Concordamos con la idea de que para la ciudad primigenia la función social de sus plazas jugaba un papel fundamental dentro de su dinámica interna. Las actividades específicas que en ellas se realizaban definían desplazamientos humanos, asentamientos de comercios, reuniones vecinales, festividades religiosas y hasta la venta de esclavos. En el grabado de Garnerey se nos devela la Plaza Vieja como un sitio de gran concurrencia, lleno de tarimas y vendutas, y como telón de fondo, el desarrollo constructivo, que muestra con claridad cada vivienda y su emplazamiento. No fue siempre la explanada sede del mercado de la villa. Mucho tiempo atrás dicha actividad era competencia de la Plaza de San Francisco, que en los comienzos de la vida habanera fue mercado público, hasta que, por petición de los frailes, el comercio se trasladó a la plaza que entonces llamaron Nueva. Resulta curioso como el ajetreo de la zona comercial no interfirió las fábricas de los inmuebles. El lenguaje sin señas de cada uno de los minúsculos personajes del grabado del artista francés, nos muestra pobladores ocupados hasta la saciedad en diversas actividades, entre ellas la constructiva. Desde la tinta también resulta posible advertir la hermosa fisonomía de un lugar concebido para residir, de ahí el carácter doméstico de sus edificaciones.

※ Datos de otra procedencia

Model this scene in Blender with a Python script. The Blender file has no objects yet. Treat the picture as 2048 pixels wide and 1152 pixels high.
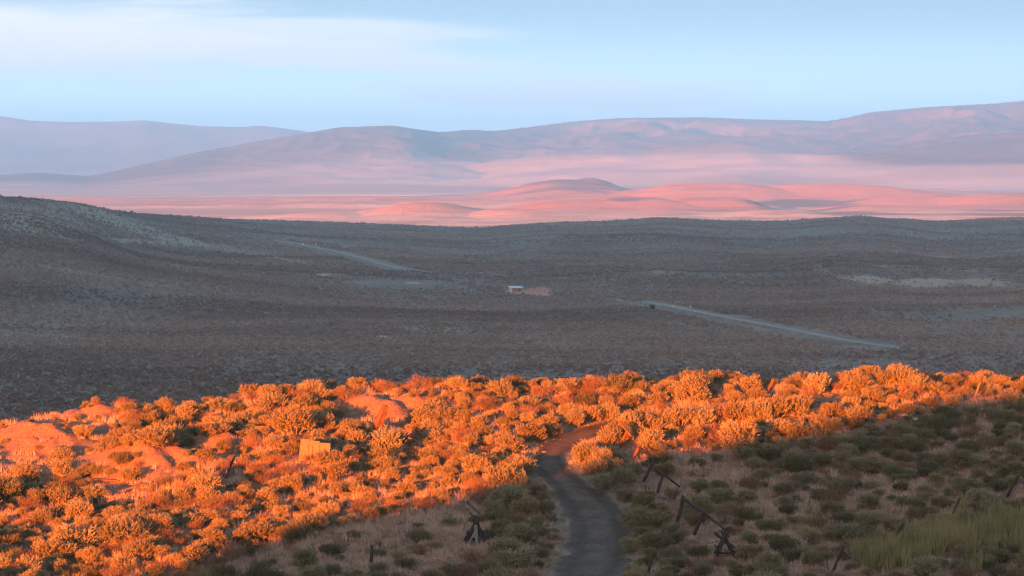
import bpy, math, random
import numpy as np
from mathutils import Vector, Matrix
random.seed(7)
rng = np.random.default_rng(7)
R = math.radians
scn = bpy.context.scene
COL = scn.collection

# ------------------------------------------------------------------ camera
F = 5807.0                       # focal length in photo pixels (2048 wide)
PITCH = math.atan(246 / F)       # the horizon sits at row 330
CP, SP = math.cos(PITCH), math.sin(PITCH)
cam = bpy.data.cameras.new("camera")
cam.sensor_width = 36
cam.lens = F / 2048 * 36
cam.clip_start = 0.5
cam.clip_end = 200000
cob = bpy.data.objects.new("camera", cam)
cob.location = (0, 0, 0)
cob.rotation_euler = (math.pi / 2 - PITCH, 0, 0)
COL.objects.link(cob)
scn.camera = cob

# ------------------------------------------------------------------ light
SUN_EL = 4.0
PHI = 25.0                       # the sun stands behind the camera, to its left
SD = Vector((math.sin(R(PHI)), math.cos(R(PHI)), 0))     # horizontal travel direction of light
TE = math.tan(R(SUN_EL))
sun = bpy.data.lights.new("sun", 'SUN')
sun.energy = 5.0
sun.angle = R(0.5)
sun.color = (1.0, 0.185, 0.010)
so = bpy.data.objects.new("sun", sun)
so.rotation_euler = Vector((-SD.x, -SD.y, TE)).to_track_quat('Z', 'Y').to_euler()
so.location = (-60, -120, 60)
COL.objects.link(so)

w = bpy.data.worlds.new("World")
scn.world = w
w.use_nodes = True
nt = w.node_tree
nt.nodes.clear()


class NT:
    """tiny helper to write shader maths"""
    def __init__(s, t): s.t = t
    def n(s, typ, **kw):
        x = s.t.nodes.new(typ)
        for k, v in kw.items():
            setattr(x, k, v)
        return x
    def put(s, sock, v):
        if isinstance(v, (int, float)):
            sock.default_value = v
        elif isinstance(v, (tuple, list)):
            v = tuple(v)
            if len(sock.default_value) == 4 and len(v) == 3: v = v + (1,)
            sock.default_value = v
        else:
            s.t.links.new(v, sock)
    def m(s, op, a, b=0.0, c=0.0):
        x = s.n('ShaderNodeMath', operation=op)
        s.put(x.inputs[0], a); s.put(x.inputs[1], b); s.put(x.inputs[2], c)
        return x.outputs[0]
    def vm(s, op, a, b=(0, 0, 0)):
        x = s.n('ShaderNodeVectorMath', operation=op)
        s.put(x.inputs[0], a)
        if op == 'SCALE': s.put(x.inputs['Scale'], b)
        else: s.put(x.inputs[1], b)
        return x.outputs[0]
    def step(s, v, lo, hi):
        x = s.n('ShaderNodeMapRange', interpolation_type='SMOOTHSTEP')
        s.put(x.inputs[0], v); s.put(x.inputs[1], lo); s.put(x.inputs[2], hi)
        return x.outputs[0]
    def mix(s, f, a, b, mode='MIX'):
        x = s.n('ShaderNodeMix', data_type='RGBA', blend_type=mode)
        s.put(x.inputs[0], f); s.put(x.inputs[6], a); s.put(x.inputs[7], b)
        return x.outputs[2]
    def noise(s, vec, scale, detail=3, rough=0.5, color=False):
        x = s.n('ShaderNodeTexNoise')
        if vec is not None: s.put(x.inputs['Vector'], vec)
        s.put(x.inputs['Scale'], scale); s.put(x.inputs['Detail'], detail)
        s.put(x.inputs['Roughness'], rough)
        return x.outputs['Color' if color else 'Fac']
    def comb(s, x_, y_, z_):
        x = s.n('ShaderNodeCombineXYZ')
        s.put(x.inputs[0], x_); s.put(x.inputs[1], y_); s.put(x.inputs[2], z_)
        return x.outputs[0]


W = NT(nt)
sky = W.n('ShaderNodeTexSky', sky_type='NISHITA', sun_disc=False)
sky.sun_elevation = R(SUN_EL)
sky.sun_rotation = R(180 + PHI)
sky.altitude = 1200
sky.air_density = 1.0
sky.dust_density = 0.6
sky.ozone_density = 1.5
tc = W.n('ShaderNodeTexCoord')
sep = W.n('ShaderNodeSeparateXYZ')
W.put(sep.inputs[0], tc.outputs['Generated'])
yy = W.m('MAXIMUM', sep.outputs[1], 0.02)
AZ = W.m('DIVIDE', sep.outputs[0], yy)      # tangent of bearing
EL = W.m('DIVIDE', sep.outputs[2], yy)      # tangent of height
# thin, wide-spread cirrus, pale pink against the blue
cv = W.comb(W.m('MULTIPLY', AZ, 9.0), W.m('MULTIPLY', EL, 75.0), 3.1)
n1 = W.noise(cv, 1.0, 6, 0.6)
cv2 = W.comb(W.m('MULTIPLY', AZ, 30.0), W.m('MULTIPLY', EL, 400.0), 1.7)
n2 = W.noise(cv2, 1.0, 4, 0.6)
nn = W.m('ADD', W.m('MULTIPLY', W.m('SUBTRACT', n1, 0.5), 1.3), W.m('MULTIPLY', W.m('SUBTRACT', n2, 0.5), 0.5))


def cloud(az0, el0, hw, hh, slope, k):
    """soft lens of cirrus round bearing az0 and height el0 (tangents)"""
    dx = W.m('DIVIDE', W.m('SUBTRACT', AZ, az0), hw)
    dy = W.m('DIVIDE', W.m('SUBTRACT', W.m('SUBTRACT', EL, el0), W.m('MULTIPLY', W.m('SUBTRACT', AZ, az0), slope)), hh)
    r = W.m('SQRT', W.m('ADD', W.m('MULTIPLY', dx, dx), W.m('MULTIPLY', dy, dy)))
    return W.m('MULTIPLY', W.step(W.m('ADD', W.m('SUBTRACT', 1.0, r), W.m('MULTIPLY', nn, 0.9)), -0.05, 0.55), k)


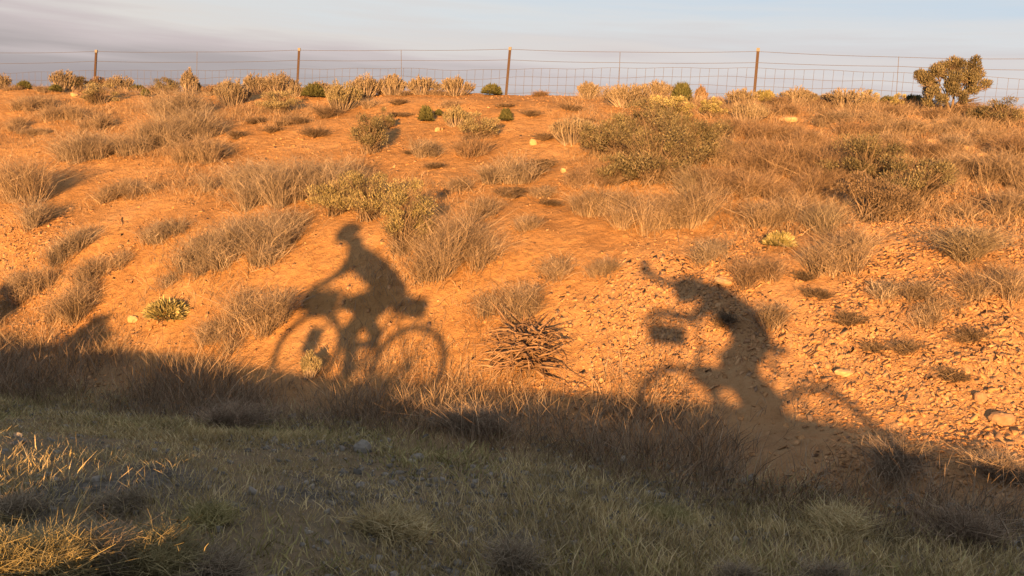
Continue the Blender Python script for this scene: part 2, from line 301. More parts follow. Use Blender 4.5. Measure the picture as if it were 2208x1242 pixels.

A modo de complemento, comentaré que la actividad comercial permaneció en la plaza durante casi dos siglos. En 1835, Tacón, capitán general de la Isla de Cuba, mandó edificar un edificio cuadrangular de mampostería que alojaría en su interior el llamado Mercado de Cristina, en homenaje a la entonces soberana de España. Pero, más allá de los compromisos políticos oficiales, si alguien inmortalizó el sitio fue el gran novelista y costumbrista cubano Cirilo Villaverde, quién con su pluma dejaría descrito el mercado de la forma siguiente: “Era un hervidero de animales y cosas diversas, de gentes de todas condiciones y colores, en que prevalecía el negro; recinto harto estrecho, desaseado, húmedo y sombrío… En el centro se hallaba una fuente de piedra, compuesta de un tazón y cuatro delfines que vertían con intermitencia chorros de agua turbia y gruesa, que sin embargo recogían afanosos los aguadores negros en barriles, para venderla por la ciudad a razón de medio real plata cada uno. De este centro partían radios o senderos, nada rectos por cierto, en varias direcciones marcadas por los puestos de los placeros, al ras del piso, en apariencia sin orden ni clasificación, pues al lado de uno donde se vendían verduras y hortalizas, había otro de aves vivas, o de frutas, o de caza, o de raíces comestibles, o de pájaros de jaula, o de legumbres, o de pescado de río y mar todavía en el cesto o en la nasa del pescador… y todo respirando humedad, sembrado de hojas y cáscaras de frutas, y de maíz verde, plumas y barro, sin un cobertizo, ni un toldo, ni una cara decente: campesinos y negros, mal vestidos unos, casi desnudos otros; vahoradas de varios olores por todas partes; un guirigay chillón y desapacible, y encima el cielo azul”.[9]

 

Notas:
 
[1] Joaquín E. Weiss. La arquitectura colonial cubana, p. 24.
[2] Alicia García Santana: Contrapunteo cubano del arco y el horcón, p. 30.
[3] Alejo Carpentier: La ciudad de las columnas, p. 97.
[4] Joaquín E. Weiss: La arquitectura colonial cubana, p. 19.
[5] Carlos Venegas Fornias: Plazas de intramuros. Consejo Nacional de Patrimonio Cultural, La Habana, 2003, p. 5.
[6] Carlos Venegas Fornias: Plazas de intramuros, p. 5.
[7]Joaquín E. Weiss: La arquitectura colonial cubana, p. 23.
[8] Íbid., p. 35.
[9] Emilio Roig de Leuchsenring: La Habana. Apuntes Históricos. Editorial del Consejo Nacional de Cultura, Oficina del Historiador de la Ciudad de La Habana, tomo II, 1963, p.72.